Las madres abandonantes yerran particularmente al conjugar el futuro. Se lee en una de las cartas "cuando lo voy a recoger será compensada" y en otra "cuando podré me acordaré de mi hija". En el primer caso, "voy a recoger" está conjugado en el modo indicativo -el de la certidumbre- cuando correspondería el subjuntivo -el modo de la probabilidad-. En el segundo caso, ocurre lo mismo: "podré" es el futuro imperfecto del indicativo del verbo "poder" que sitúa una acción en un futuro indeterminado, pero posible. En este caso, gramaticalmente, también correspondería el subjuntivo, que es el modo que se define como "contrario a la realidad" en el sentido de las condiciones actuales de posibilidad de la realidad en cuestión.
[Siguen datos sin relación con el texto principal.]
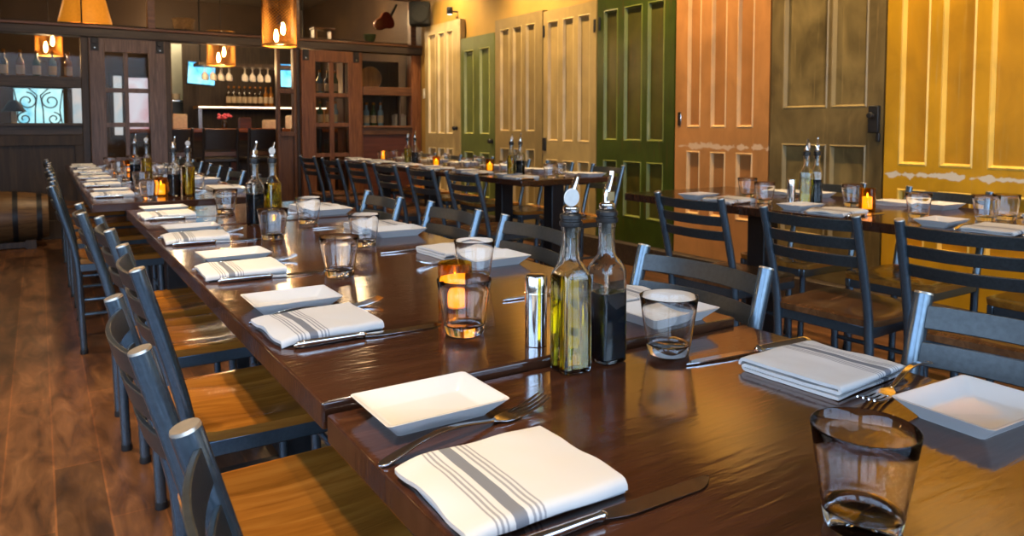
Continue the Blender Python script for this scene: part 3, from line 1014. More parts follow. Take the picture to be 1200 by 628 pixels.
def pair(x, y, z, dx, dy, a, w_):
    OIL.put((x, y, z), a, 'square cruet of yellow olive oil ' + w_, 'oil bottles')
    VIN.put((x + dx, y + dy, z), a + .1, 'square cruet of dark vinegar ' + w_, 'vinegar bottles')
pair(.655, .860, zt, .073, .006, math.radians(-4), 'on the near table by the steel shaker')
pair(.695, 2.655, .75, -.062, -.005, .3, 'at the far end of the middle table')
pair(2.83, 2.02, .75, .066, -.005, .4, 'on the nearer wall table before the bronze door')
pair(2.69, 4.20, .75, .06, -.02, .4, 'on the farther wall table before the tan door')
pair(2.72, 5.93, .75, .06, -.02, .4, 'at the far end of the farther wall table')
pair(.62, 3.93, .75, -.065, 0, .4, 'at the near end of the far detached table')
pair(.56, 5.05, .75, -.065, 0, .4, 'halfway along the far detached table')
SH.put((.658, .955, .75), 0, 'brushed steel cylindrical shaker left of the near oil bottle', 'steel shakers')
SH.put((2.782, 2.06, .75), 0, 'steel cylindrical shaker left of the oil bottle on the wall table', 'steel shakers')
for x, y, z, w_ in [(.652, 1.215, .75, 'on the middle table left of the oil bottle'), (.50, 3.97, .75, 'at the near end of the far detached table'), (2.83, 1.735, .75, 'on the nearer wall table before the bronze door'),
                    (2.85, 4.75, .75, 'near end of the farther wall table'), (2.74, 5.42, .75, 'middle of the farther wall table'), (2.88, 6.85, .75, 'far end of the farther wall table, by the partition'), (.56, 6.05, .75, 'far part of the detached table')]:
    CA.put((x, y, z), 0, 'amber candle cup ' + w_, 'amber candle cups')

# ------------------------------------------------------------------ timber partition at the back
Y0, Y1 = 8.30, 8.42
# left section: posts, rails, panes
wl = MB()
for x0, x1 in ((-2.9, -2.82), (-1.55, -1.45), (.37, .435)):
    wl.box(x0, x1, Y0, Y1, 0, 1.95)
struct(wl.build('wall_partition_posts', M['darkwood'], bevel=.004))
for k, (x0, x1) in enumerate(((-2.82, -1.55), (-1.45, .37))):
    w = MB().box(x0, x1, Y0 + .005, Y1 - .005, 1.0, 1.115).box(x0, x1, Y0 - .012, Y1 - .005, 1.455, 1.56).build('window_%d' % (5 + k), M['darkwoodx'], bevel=.005)
    struct(w)
    MB().box(x0, x1, Y0 - .03, Y0 + .004, 1.085, 1.112).build('sill', M['darkwoodx'], w, bevel=.004)
    MB().box(x0, x1, Y0 + .055, Y0 + .059, 1.115, 1.455).build('lower_pane', M['panedim'], w)
    MB().box(x0, x1, Y0 + .055, Y0 + .059, 1.56, 1.95).build('upper_pane', M['panedim'], w)
    p = MB().box(x0, x1, Y0 + .03, Y1 - .03, 0, 1.0)
    p.box(x0, x1, Y0 + .005, Y0 + .03, .9, 1.0).box(x0, x1, Y0 + .005, Y0 + .03, 0, .18).box(x1 - .07, x1, Y0 + .006, Y0 + .03, .18, .9).box(x0, x0 + .07, Y0 + .006, Y0 + .03, .18, .9)
    struct(p.build('wall_partition_panel', M['panelwood'], bevel=.003))
# top beam and clerestory
struct(box('trim_1', M['darkwoodx'], XL, XR, Y0 - .03, Y1 + .02, 1.952, 2.035, bevel=.006))
struct(box('trim_2', M['redwoodx'], XL, XR, Y0 - .045, Y1 + .035, 2.036, 2.062, bevel=.004))
cx = [XL, -1.5, -.3, 1.0, 2.47, 3.90]
w = MB()
for x in cx[1:]:
    w.box(x - .035, x + .035, Y0, Y1 - .02, 2.062, 2.60)
w.box(XL, XR, Y0, Y1 - .02, 2.60, 2.72)
w = struct(w.build('window_7', M['redwoodx'], bevel=.004))
for a, b in zip(cx, cx[1:]):
    MB().box(a + .035, b - .035, Y0 + .05, Y0 + .054, 2.062, 2.60).build('pane', M['panedim'], w)
struct(box('wall_partition_head', M['brownwall'], XL, XR, Y0 + .01, Y1 - .03, 2.72, ZC))

def barn_door(label, x0, x1, sl, sr, mat, matx, panes_x):
    root = empty('barn_door', ((x0 + x1) / 2, 8.285, .03))
    tag(root, label, 'door', 'pair of glazed barn doors in the back partition', 'thing')
    cxx = (x0 + x1) / 2
    a, b = x0 - cxx, x1 - cxx
    T = 1.91
    f = MB().box(a, sl - cxx, -.045, 0, 0, T).box(sr - cxx, b, -.045, 0, 0, T)
    f.box(sl - cxx, sr - cxx, -.0445, -.0005, T - .13, T).box(sl - cxx, sr - cxx, -.0445, -.0005, 0, .28)
    f.build('door_frame', mat, root, bevel=.003)
    g = MB()
    ms = (panes_x[0] - cxx, panes_x[1] - cxx)
    g.box(ms[0], ms[1], -.038, -.008, .28, T - .13)
    for z in (1.385, 1.045, .70):
        g.box(sl - cxx, ms[0], -.037, -.009, z, z + .045).box(ms[1], sr - cxx, -.037, -.009, z, z + .045)
    g.build('muntins', mat, root, bevel=.002)
    zz = [.28, .70, 1.045, 1.385, T - .13]
    for i in range(4):
        za = zz[i] + (.045 if i else 0)
        for u0, u1 in ((sl - cxx, ms[0]), (ms[1], sr - cxx)):
            MB().box(u0, u1, -.026, -.022, za, zz[i + 1]).build('pane', M['panedim'], root)
    for xx in (a + .05, b - .05):
        h = MB().box(xx - .035, xx + .035, -.058, -.0455, T - .12, T + .0).build('roller_bracket', M['blackmetal'], root, bevel=.003)
        MB().lathe([(.001, -.072), (.026, -.072), (.03, -.066), (.026, -.0585), (.001, -.0585)], 18, (xx, 0, T - .03), 'Y').build('roller', M['blackmetal'], h)
        MB().lathe([(.001, -.066), (.007, -.065), (.008, -.0585)], 10, (xx, 0, T - .095), 'Y').build('bolt', M['steel'], h)
    return root

barn_door('weathered brown glazed barn door left of the bar opening', .437, 1.112, .571, .957, M['doorwood'], M['doorwood'], (.734, .772))
barn_door('reddish brown glazed barn door right of the bar opening', 2.495, 3.185, 2.655, 3.04, M['redwood'], M['redwoodx'], (2.815, 2.868))
# opening jambs and the narrow sidelight
struct(MB().box(1.113, 1.165, Y0, Y1, 0, 1.95).build('trim_3', M['darkwood'], bevel=.003))
struct(MB().box(2.46, 2.494, Y0, Y1, 0, 1.95).build('trim_4', M['darkwood'], bevel=.003))
sl_ = MB().box(2.245, 2.277, Y0 + .01, Y1 - .02, 0, 1.95).box(2.425, 2.459, Y0 + .01, Y1 - .02, 0, 1.95).box(2.277, 2.425, Y0 + .012, Y1 - .022, 1.45, 1.50).box(2.277, 2.425, Y0 + .012, Y1 - .022, .97, 1.02)
sl_ = struct(sl_.build('window_8', M['sidewood'], bevel=.003))
MB().box(2.277, 2.425, Y0 + .05, Y0 + .07, 0, .97).build('panel', M['sidewood'], sl_)
# right section
struct(MB().box(3.19, 3.235, Y0, Y1, 0, 1.95).box(3.865, 3.95, Y0, Y1, 0, 1.95).build('wall_partition_posts', M['redwood'], bevel=.004))
w = MB().box(3.235, 3.865, Y0 + .005, Y1 - .005, .98, 1.085).box(3.235, 3.865, Y0 - .012, Y1 - .005, 1.45, 1.55).build('window_9', M['redwoodx'], bevel=.005)
struct(w)
MB().box(3.235, 3.865, Y0 - .03, Y0 + .004, 1.06, 1.088).build('sill', M['redwoodx'], w, bevel=.004)
MB().box(3.235, 3.865, Y0 + .055, Y0 + .059, 1.085, 1.45).build('lower_pane', M['panedim'], w)
MB().box(3.235, 3.865, Y0 + .055, Y0 + .059, 1.55, 1.95).build('upper_pane', M['panedim'], w)
MB().box(3.715, 3.735, Y0 + .03, Y0 + .09, 1.085, 1.45).build('glazing_bar', M['darkwood'], w)
struct(MB().box(3.235, 3.865, Y0 + .03, Y1 - .03, 0, .98).build('wall_partition_panel', M['redpanel']))
struct(MB().box(3.95, 4.0, Y0 + .02, Y1 - .02, 0, 2.06).build('trim_5', M['redwood']))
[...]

En un tercer caso, la imagen de futuro es más concreta, aunque sujeta a una amarga condición: "pero dentro de dos años si vive la chica la vendrá a reclamar". La imposibilidad del presente introduce una representación de futuro que o bien asume la forma del deseo -"y es el deseo de la pobre madre, á obtener algún día esta su hijita" o del compromiso: en un Acta de 1908 se asienta que una madre, por intermedio del cura rector de San José, dice no estar en condiciones de abonar la pensión de los hijos que tiene en el Hospicio pero pide la consideren "y que en cuanto trabaje (está enferma ella y su esposo) dará lo que pueda por sus hijos porque no quiere perder los derechos de madre".
La mamá de Florentina escribe el 17 de octubre de 1895: "Lo pongo ha este chico porque no tengo con que mantenerlo por eso es que lo pongo". En la repetición final se escucha algo más que una explicación. La madre está respondiendo a la acusación tácita -de la sociedad, del sentido común, de otras madres "justas"-. La redundancia prácticamente en eco reclama clemencia: no tienen, no pueden; se confiesan "débiles para la pesada carga", como declara la Reseña-Memoria de la Sociedad de Damas de Caridad de 1889.
El psicoanálisis ha enseñado que toda carta es una carta de amor porque el amor no se dice, a menos que se interponga una distancia. Estas cartas son cartas de amor porque suplen la caricia y el cobijo de madres forzadas a permanecer lejos, al menos, temporariamente.